I mostly sat around in a dazed state, but my wife immediately proceeded to go way beyond a mere rearranging of furniture, starting to reconfigure the entirety of Chez Curmudgeon, inside and out. Mostly downsizing, gathering vast quantities of Stuff in anticipation of trips to local charities or the dump. Each day as I returned home from work, I would find something new and unfamiliar presenting itself. One of the changes underway had to do with my listening area and those vintage (admittedly inappropriate to that space) Polk Audio towers that required two strong people to budge them. The upshot was a "compromise" whereby my "toys" were consigned to the raw basement next to my tiny home office and my array of servers and a photography work area. Nice acoustic environment – a furnace that could crank up without warning, laundry facilities at one end, gurgling plumbing overhead, and so on. And the rest of the house became her domain, where she carved out her yoga studio, two utterly charming library/reading spaces with respective window light and skylight, a TV viewing area and a kitchen extension on the main floor, while transforming the second floor kids' ex-bedrooms into guest spaces.

 

Having learned years ago to pick your battles and not go to war at the drop of a hat, I engaged her help and suggestions in arranging the basement.
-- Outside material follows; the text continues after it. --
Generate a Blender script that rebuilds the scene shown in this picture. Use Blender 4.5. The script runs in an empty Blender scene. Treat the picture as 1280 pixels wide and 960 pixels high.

As luck would have it, her newish Windows 7 laptop had to be returned for some warranty work, and in its absence, I dusted off an old XP desktop and equipped it with Skype and some of her favorite software for her interim use, plopping it on my photo work table. Then I started poking around in my old vinyl LP collection, and she joined me in exploring a few hundred vintage LPs that recently came into my possession (another story for another post).

 

(Somewhat surreptitiously – wives take notice of big new standalone machines, but little devices that you install inside existing computers can come in under the radar – I had bolted up my circa 1974 turntable via a USB phone preamp and installed an ASUS Sonar Essence PCIx card in my home office Windows 7 "work" machine – and had been listening all along to some of the vinyl through headphones while coding or dealing with financial transactions or prepping some Photoshop images. More about this, too, later.)

 

So I invited her to listen with me to some of the old courtship-era vinyl, like Brian Eno's Music for Airports or The Specials or Madness or Talking Head's Fear of Music or Mozart and Puccini opera, and she was taken back in time. Sure enough, my dearest soon suggested that we did indeed need to refashion the ex-listening area into something that we could both enjoy, perhaps even resurrecting the vintage vinyl.

 

That breakthrough has led to this present moment, where we find ourselves, mostly harmoniously, getting a basic scenario together in a fairly small space upstairs where some modest equipment – a new entry-level NAD, a new set of PSBs, a repurposed iMac , that 30-something-years-old turntable and a few odds and ends -- can live. For the time being, I threw an old total bottom-feeder $30 WalMart Philips DVD/CD player into the mix. And at one point my wife literally stopped in her tracks, wondering if something she was hearing was new (it wasn't) because she had never heard it sound so good. And this was before I even got the speakers off the floor.

 

Mission accomplished; more to follow.